Korteweg-de Vries Zero Dispersion Limit: A Restricted Initial Value Problem

Date of Award


Document Type


Degree Name

Doctor of Philosophy (Ph.D.)

Institution Granting Degree

Princeton University

Cedarville University School or Department

Science and Mathematics

First Advisor

Nicholas Ercolani


Pure sciences


The characteristic solution of the initial value problem for the Riemann invariant form of the Korteweg-de Vries modulation equations is obtained locally through first breaking in the case of initial data which is analytic near a cubic inflection point. The solution is defined implicitly using solutions to an over-determined system proposed by Tsarev. Moreover the Tsarev solution is shown to correspond to the unique Lax-Levermore zero dispersion weak limit of the Korteweg-de Vries equation and an explicit expression for the Lax-Levermore minimizer is found. This explicit expression for the minimizer can be used to calculate phase information for the actual small dispersion Korteweg-de Vries wave form obtained in Venakides' higher order Lax-Levermore analysis.

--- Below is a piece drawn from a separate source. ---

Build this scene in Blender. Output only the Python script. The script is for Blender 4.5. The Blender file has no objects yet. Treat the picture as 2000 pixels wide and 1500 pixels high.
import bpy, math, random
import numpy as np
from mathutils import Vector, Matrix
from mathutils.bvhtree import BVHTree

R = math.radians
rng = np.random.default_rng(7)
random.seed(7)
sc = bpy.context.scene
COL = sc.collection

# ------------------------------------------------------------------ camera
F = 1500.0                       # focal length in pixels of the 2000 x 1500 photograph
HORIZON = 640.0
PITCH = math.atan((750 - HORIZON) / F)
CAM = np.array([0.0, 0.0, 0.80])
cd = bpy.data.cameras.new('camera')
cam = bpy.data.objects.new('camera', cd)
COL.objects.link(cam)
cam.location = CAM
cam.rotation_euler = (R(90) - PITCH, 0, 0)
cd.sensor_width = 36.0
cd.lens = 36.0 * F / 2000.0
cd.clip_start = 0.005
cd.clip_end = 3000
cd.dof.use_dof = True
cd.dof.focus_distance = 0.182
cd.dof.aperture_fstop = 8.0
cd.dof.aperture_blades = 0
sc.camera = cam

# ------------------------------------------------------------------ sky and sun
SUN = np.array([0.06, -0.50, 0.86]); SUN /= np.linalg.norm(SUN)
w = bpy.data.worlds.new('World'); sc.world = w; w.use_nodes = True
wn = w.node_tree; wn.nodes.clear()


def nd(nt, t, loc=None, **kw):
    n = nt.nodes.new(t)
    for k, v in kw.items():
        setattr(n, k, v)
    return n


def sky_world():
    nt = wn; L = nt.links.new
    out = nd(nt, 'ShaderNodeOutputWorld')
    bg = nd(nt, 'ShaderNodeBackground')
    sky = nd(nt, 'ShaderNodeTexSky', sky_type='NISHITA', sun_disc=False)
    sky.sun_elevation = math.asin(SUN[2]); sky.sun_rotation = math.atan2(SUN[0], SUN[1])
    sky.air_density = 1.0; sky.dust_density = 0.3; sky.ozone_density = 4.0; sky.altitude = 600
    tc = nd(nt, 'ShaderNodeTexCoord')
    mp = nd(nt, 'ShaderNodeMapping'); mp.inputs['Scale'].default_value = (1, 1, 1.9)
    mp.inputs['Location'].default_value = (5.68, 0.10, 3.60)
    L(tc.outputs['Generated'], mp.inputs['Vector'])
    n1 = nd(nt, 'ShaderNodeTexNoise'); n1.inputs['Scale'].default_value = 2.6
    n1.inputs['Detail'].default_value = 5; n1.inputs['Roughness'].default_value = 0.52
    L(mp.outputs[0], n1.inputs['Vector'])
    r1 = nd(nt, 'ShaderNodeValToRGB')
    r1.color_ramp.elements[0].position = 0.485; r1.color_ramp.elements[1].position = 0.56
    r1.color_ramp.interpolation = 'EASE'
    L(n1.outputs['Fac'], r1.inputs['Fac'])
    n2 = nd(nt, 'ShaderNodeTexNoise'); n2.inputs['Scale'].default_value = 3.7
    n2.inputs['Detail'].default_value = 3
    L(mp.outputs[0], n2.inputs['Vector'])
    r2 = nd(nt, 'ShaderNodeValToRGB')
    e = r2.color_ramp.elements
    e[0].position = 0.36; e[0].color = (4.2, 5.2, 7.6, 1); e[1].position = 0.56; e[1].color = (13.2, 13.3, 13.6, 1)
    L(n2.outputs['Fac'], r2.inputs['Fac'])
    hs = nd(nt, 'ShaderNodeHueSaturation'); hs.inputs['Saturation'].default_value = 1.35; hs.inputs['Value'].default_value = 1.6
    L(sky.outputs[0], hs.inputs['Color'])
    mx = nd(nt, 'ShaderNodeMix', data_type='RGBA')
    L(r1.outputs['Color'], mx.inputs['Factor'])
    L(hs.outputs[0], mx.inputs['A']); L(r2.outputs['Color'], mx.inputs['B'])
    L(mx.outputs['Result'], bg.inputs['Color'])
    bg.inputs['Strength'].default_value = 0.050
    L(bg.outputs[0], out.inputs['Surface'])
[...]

Moreover the speeds of the modulation equations of all the commuting flows in the Korteweg-de Vries hierarchy are shown to satisfy the Tsarev over-determined system and in the limit as two Riemann variables come together the one phase speeds approach polynomials in the third Riemann variable. Thus these speeds are building blocks for Tsarev's implicit solution of the modulation equations in the case of analytic initial data. A quick algebro-geometric derivation of the Riemann invariant form of this hierarchy of modulation equations is presented, using polynomial conserved densities arising from a squared eigenfunction. Finally, in the tradition of the one phase numerical results of Gurevich and Pitaevskii, a Fortran code which calculates genuine two phase solutions of the modulation equations is used to examine the interaction of two cubic inflection points.